— Start of Records to process —
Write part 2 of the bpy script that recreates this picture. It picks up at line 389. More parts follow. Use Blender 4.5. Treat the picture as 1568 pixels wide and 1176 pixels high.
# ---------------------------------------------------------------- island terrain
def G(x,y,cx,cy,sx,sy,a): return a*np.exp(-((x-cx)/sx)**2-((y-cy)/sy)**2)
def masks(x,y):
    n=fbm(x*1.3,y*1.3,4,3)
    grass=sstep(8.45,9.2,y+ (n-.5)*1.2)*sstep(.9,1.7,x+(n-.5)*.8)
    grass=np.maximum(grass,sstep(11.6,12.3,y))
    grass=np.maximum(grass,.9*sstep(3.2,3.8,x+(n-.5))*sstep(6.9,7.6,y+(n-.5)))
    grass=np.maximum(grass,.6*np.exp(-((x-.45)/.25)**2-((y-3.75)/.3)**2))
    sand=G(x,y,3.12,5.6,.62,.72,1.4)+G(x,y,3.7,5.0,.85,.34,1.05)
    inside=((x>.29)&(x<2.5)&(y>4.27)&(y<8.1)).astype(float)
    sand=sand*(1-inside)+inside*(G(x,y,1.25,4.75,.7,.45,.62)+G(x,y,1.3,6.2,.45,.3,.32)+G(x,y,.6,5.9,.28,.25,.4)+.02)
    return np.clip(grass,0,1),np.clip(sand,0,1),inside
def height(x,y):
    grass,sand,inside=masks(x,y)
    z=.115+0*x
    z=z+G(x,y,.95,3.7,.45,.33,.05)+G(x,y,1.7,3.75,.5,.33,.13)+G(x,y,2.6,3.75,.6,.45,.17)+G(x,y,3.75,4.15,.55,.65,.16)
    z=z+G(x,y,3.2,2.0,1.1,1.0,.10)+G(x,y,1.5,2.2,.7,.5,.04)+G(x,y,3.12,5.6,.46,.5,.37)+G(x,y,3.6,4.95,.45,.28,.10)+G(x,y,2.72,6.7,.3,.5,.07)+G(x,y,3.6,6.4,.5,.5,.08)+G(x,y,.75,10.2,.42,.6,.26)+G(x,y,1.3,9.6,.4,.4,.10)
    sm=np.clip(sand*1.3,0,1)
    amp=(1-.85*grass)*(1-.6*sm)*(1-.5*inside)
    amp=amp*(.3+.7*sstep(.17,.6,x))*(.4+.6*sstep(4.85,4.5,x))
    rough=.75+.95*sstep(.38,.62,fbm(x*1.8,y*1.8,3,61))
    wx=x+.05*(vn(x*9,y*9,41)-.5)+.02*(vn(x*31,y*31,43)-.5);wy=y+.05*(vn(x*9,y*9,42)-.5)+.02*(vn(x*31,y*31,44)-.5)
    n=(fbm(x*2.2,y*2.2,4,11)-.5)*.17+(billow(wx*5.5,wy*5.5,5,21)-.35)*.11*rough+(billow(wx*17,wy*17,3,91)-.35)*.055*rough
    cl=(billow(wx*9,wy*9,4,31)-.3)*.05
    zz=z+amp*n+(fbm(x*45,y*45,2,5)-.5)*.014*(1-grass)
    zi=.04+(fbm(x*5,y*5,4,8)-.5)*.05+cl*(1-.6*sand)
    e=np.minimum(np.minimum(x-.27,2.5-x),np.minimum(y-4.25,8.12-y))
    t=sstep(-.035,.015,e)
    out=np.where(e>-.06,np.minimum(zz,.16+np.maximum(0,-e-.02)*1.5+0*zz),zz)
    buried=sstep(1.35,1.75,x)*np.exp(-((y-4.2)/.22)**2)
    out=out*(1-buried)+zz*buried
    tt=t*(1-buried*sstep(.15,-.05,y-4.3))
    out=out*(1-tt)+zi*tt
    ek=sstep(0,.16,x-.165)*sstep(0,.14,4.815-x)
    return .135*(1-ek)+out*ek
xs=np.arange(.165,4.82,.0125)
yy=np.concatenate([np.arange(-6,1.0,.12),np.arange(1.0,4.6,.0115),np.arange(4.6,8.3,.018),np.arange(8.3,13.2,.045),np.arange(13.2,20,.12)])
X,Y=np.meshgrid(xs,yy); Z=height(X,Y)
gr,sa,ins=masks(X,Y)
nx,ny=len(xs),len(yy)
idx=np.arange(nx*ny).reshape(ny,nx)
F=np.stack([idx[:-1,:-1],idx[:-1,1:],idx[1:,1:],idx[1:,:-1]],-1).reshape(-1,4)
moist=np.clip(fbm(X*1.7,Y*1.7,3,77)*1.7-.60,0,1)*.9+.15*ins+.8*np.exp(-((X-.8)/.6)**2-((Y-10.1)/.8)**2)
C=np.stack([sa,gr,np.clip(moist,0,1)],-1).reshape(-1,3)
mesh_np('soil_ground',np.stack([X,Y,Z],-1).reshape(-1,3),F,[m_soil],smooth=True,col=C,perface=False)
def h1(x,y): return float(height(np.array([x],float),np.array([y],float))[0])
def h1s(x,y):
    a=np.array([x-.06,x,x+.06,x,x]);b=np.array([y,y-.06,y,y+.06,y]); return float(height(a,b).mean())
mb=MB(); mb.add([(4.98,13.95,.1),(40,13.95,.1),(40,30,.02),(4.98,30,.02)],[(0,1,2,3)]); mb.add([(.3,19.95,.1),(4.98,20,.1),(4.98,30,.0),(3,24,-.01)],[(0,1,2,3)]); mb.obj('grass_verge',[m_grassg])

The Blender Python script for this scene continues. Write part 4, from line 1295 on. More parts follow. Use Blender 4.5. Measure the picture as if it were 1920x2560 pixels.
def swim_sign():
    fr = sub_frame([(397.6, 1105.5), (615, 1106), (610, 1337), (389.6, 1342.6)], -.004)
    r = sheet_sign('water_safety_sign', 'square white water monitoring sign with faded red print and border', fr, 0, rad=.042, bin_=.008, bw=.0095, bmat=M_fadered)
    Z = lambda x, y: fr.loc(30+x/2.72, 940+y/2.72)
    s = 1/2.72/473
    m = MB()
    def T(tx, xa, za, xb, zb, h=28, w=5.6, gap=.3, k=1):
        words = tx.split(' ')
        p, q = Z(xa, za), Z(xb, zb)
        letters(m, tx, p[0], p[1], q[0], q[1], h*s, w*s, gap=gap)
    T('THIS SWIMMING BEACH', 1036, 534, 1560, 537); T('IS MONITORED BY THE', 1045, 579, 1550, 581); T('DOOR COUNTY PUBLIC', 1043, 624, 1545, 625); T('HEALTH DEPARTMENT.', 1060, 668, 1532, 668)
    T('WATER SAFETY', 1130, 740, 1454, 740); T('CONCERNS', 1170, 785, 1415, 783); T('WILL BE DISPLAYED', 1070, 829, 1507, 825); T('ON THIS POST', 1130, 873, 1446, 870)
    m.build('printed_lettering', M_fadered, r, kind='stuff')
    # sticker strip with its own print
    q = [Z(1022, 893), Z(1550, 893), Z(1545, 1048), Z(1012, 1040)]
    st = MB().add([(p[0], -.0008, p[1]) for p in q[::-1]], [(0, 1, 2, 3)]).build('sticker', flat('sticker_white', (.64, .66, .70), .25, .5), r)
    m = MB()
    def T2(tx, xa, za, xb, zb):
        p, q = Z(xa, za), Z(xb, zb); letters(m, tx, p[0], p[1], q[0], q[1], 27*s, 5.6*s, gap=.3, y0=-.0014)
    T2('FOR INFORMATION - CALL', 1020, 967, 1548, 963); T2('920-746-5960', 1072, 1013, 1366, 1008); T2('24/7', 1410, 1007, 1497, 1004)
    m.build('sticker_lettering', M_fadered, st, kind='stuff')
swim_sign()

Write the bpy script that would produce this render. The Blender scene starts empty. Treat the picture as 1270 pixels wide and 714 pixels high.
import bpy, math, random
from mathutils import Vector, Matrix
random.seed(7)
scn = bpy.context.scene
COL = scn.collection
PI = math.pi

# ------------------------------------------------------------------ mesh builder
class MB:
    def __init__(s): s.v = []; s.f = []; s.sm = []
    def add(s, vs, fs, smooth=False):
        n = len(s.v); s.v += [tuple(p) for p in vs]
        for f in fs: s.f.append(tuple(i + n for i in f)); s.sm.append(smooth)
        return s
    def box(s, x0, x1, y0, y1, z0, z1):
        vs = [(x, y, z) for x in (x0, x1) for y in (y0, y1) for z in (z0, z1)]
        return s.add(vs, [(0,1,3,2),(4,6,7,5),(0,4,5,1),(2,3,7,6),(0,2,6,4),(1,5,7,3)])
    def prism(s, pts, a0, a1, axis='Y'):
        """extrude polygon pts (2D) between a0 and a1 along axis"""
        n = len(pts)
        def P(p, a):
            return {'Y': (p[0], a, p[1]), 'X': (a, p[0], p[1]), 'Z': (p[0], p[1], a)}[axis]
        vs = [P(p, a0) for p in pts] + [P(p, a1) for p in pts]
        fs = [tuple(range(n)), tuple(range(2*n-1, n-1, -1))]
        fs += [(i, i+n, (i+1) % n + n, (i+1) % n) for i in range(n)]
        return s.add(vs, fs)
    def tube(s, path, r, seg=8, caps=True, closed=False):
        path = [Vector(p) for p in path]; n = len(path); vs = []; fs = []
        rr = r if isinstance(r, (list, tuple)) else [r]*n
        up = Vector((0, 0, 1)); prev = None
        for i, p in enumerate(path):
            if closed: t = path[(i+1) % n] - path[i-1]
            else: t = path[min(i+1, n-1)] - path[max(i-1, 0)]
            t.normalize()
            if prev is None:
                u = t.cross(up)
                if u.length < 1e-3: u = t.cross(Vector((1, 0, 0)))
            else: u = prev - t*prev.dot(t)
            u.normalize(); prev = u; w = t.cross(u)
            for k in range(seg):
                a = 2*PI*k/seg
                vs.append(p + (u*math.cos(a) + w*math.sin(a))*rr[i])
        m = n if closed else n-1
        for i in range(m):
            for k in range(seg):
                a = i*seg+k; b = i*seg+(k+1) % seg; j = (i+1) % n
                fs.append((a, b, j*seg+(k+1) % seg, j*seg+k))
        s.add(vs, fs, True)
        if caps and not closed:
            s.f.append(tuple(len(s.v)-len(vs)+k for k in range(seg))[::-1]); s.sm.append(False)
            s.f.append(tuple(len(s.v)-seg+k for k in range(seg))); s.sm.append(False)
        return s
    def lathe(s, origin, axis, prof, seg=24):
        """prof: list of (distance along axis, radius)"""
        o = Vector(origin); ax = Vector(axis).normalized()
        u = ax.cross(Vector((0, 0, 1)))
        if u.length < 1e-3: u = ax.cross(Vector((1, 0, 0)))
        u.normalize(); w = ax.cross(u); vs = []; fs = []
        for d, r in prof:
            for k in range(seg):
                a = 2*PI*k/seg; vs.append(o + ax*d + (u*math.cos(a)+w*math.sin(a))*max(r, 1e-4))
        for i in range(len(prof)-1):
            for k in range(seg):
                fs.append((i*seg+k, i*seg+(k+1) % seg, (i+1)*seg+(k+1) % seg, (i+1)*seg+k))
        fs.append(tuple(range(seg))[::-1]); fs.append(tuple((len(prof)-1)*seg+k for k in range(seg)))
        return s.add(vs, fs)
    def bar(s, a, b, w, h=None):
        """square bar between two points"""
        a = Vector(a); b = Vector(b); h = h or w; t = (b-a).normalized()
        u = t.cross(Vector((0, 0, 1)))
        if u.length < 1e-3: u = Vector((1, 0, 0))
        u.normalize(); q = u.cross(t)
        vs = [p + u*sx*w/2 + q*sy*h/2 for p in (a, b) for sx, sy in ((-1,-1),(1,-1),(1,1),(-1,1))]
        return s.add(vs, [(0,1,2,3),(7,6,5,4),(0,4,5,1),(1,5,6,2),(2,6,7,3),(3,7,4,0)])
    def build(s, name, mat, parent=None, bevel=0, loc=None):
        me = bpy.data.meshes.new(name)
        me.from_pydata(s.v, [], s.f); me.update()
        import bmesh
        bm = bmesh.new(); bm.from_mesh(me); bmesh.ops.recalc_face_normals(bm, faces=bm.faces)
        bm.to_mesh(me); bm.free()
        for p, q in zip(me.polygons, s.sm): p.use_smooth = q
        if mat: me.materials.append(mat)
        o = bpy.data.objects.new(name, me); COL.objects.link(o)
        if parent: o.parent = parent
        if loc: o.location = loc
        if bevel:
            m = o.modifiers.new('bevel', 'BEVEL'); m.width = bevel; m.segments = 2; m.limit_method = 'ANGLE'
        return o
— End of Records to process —
• **Task objective**
Look above for the line containing "Write the bpy". Output from there through the line containing "PI = math.pi", exactly and inclusively.

• **Output for this exercise**
Write the bpy script that would produce this render. The Blender scene starts empty. Treat the picture as 1270 pixels wide and 714 pixels high.
import bpy, math, random
from mathutils import Vector, Matrix
random.seed(7)
scn = bpy.context.scene
COL = scn.collection
PI = math.pi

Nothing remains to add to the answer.